Not really a smartphone story but with all the talk on iPhones etc… I thought we’d inject something a little different.

 

A landlady in Portsmouth England who was was taken to court after using a Greek satellite service to broadcast football matches in her pub and took her case to the European court of Justice (ECJ) has won. Karen Murphy subscribed to the Greek service for 118 pound sterling a month instead of the Sky fees of 400 sterling per month. She used imported decoder cards to unscramble the signal. She was initially fined 8000 pounds but following a court decision yesterday she has won her case.

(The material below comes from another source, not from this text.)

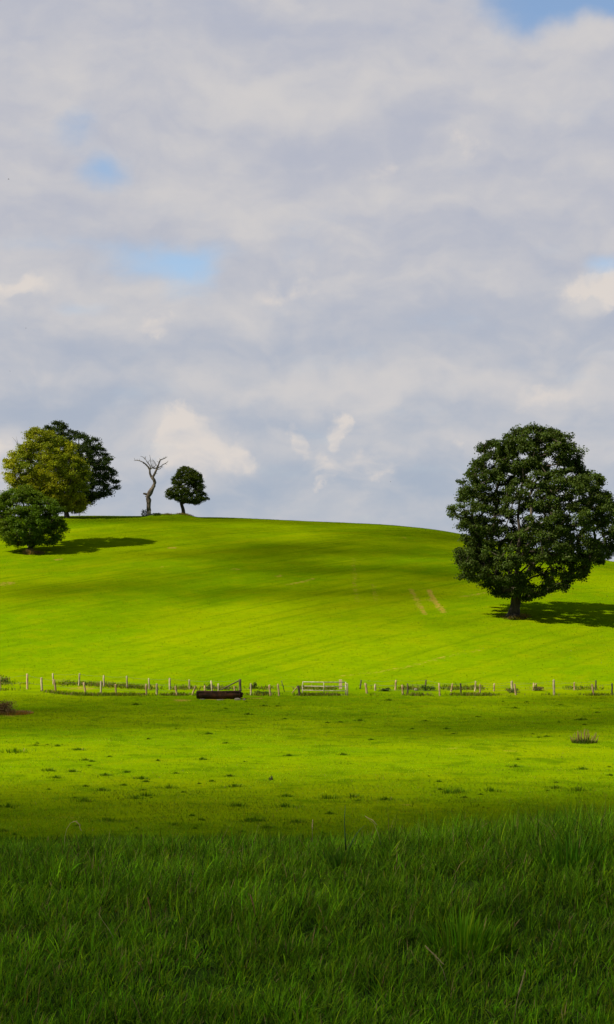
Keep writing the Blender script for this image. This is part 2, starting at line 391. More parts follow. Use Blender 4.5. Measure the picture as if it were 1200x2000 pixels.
ground = link('ground', me, M_ground); tag(ground, kind='structure', label='sunlit green pasture rising to a rounded hill')
# far low hills on the horizon
M_far, t, o = newmat('far_woodland'); g = t.node('ShaderNodeNewGeometry')
nf = t.noise(g.outputs['Position'], .012, 6, .6)
p = principled(t, t.mix(nf, (.055, .09, .06), (.10, .14, .07)), 1.0); t.l.new(p.outputs[0], o.inputs[0])
fx = np.linspace(-3500, 3500, 180); fy = np.linspace(2900, 5200, 14); A, B = np.meshgrid(fx, fy)
hh = -48 + (82+34*fbm(A/700, B/900, 4, 2)+7*fbm(A/60, B/60, 2, 5))*np.sin(np.clip((B-2900)/2300, 0, 1)*math.pi)**.6
idx = np.arange(A.size).reshape(A.shape)
fc = np.stack([idx[:-1, :-1], idx[:-1, 1:], idx[1:, 1:], idx[1:, :-1]], -1).reshape(-1, 4)
tag(link('hills', mesh_np('hills', np.stack([A.ravel(), B.ravel(), hh.ravel()], 1), fc, 4, None, True), M_far), kind='structure')

# ------------------------------------------------------------------ unseen cloud blobs added high behind left, spaced to shape the ground shade
M_shade_cloud, t, o = newmat('shade_cloud'); p = principled(t, (.8, .8, .82), 1.0); t.l.new(p.outputs[0], o.inputs[0])
def cloud_shade():
    r0 = 5.2; pts = []
    # dense part
    n = 5200
    x = RNG.uniform(-170, 170, n); y = RNG.uniform(-150, 60, n)
    thin = RNG.uniform(0, 1, n) < .26 + .45*(1-sstep(-4, 12, y))
    edge = 21 + 3.5*fbm(x/16, x*0+.5, 3, 41)*2 + .06*np.abs(x)
    k = (y < edge - 2) & thin; pts.append(np.stack([x[k], y[k], np.full(k.sum(), r0)], 1))
    # ragged partial part
    n = 30000
    x = RNG.uniform(-110, 110, n); y = RNG.uniform(22, 300, n); r = RNG.uniform(1.2, 2.1, n)
    cov = .98*(1-sstep(29, 54, y)) + .48*sstep(66, 82, y)*(1-sstep(110, 126, y))
    cov = cov + .05*sstep(140, 165, y)*(1-sstep(280, 300, y))*(fbm(x/30, y/30, 3, 77)*3+.6).clip(0, 1.6)
    px = HX+F*x/y
    cov = cov + ((.16+.24*sstep(120, 520, px))*sstep(142, 176, y) + .08*sstep(215, 260, y))*(1-.75*sstep(860, 1080, px))
    cov = cov + .0*np.exp(-((px-640)/300)**2-((y-185)/28)**2) + .06*np.exp(-((px-640)/330)**2-((y-250)/30)**2)
    cov = cov.clip(0, .94); dens = -np.log(1-cov)/(math.pi*2.63)
    full = n/(220*278.); k = RNG.uniform(0, 1, n) < dens/full
    pts.append(np.stack([x[k], y[k], r[k]], 1))
    return np.concatenate(pts)
pts = cloud_shade()
bm = bmesh.new(); bmesh.ops.create_icosphere(bm, subdivisions=1, radius=1.08); iv = np.array([v.co[:] for v in bm.verts]); ifc = np.array([[v.index for v in f.verts] for f in bm.faces]); bm.free()
S = np.array(SUN)
L = (1000.0)/S[2]
gzz = terrain(pts[:, 0], pts[:, 1])
ctr = np.stack([pts[:, 0], pts[:, 1], gzz], 1) + S[None]*(L + RNG.uniform(-25, 25, len(pts)))[:, None]
lump = 1 + RNG.uniform(-.18, .18, (len(pts), len(iv)))
V = (ctr[:, None, :] + iv[None]*(pts[:, 2][:, None]*lump)[:, :, None]).reshape(-1, 3)
Fc = (ifc[None] + (np.arange(len(pts))*len(iv))[:, None, None]).reshape(-1, 3)
tag(link('shade_cloud', mesh_np('shade_cloud', V, Fc, 3, None, True), M_shade_cloud), kind='stuff', label='unseen white cloudlike blobs high up, added and spaced to shade field and hill')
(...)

The ECJ stated that national laws that prohibit the sale or use of foreign decoders are contrary to the freedom the EU offers for sale of goods and services and cannot be justified.

The full ruling is here:

http://curia.europa.eu/jcms/upload/docs/application/pdf/2011-10/cp110102en.pdf

 

While the ruling is great for people who are at home using their own foreign bought decoders the court also stated their concerns for copyright law in relation to broadcasting these decoded signals in public areas, such as public houses.

 

The ruling has really caused a major upset for the Premier league, who make substantial money from selling the tv rights to media corporations such as Sky. The ECJ did state that matches cannot be copyrighted since the Premier league don’t own them but anything prior to the match such as a film would be copyrighted and not viewable in a public house without a special license. It may be possible for the pubs to show the match from kick off only.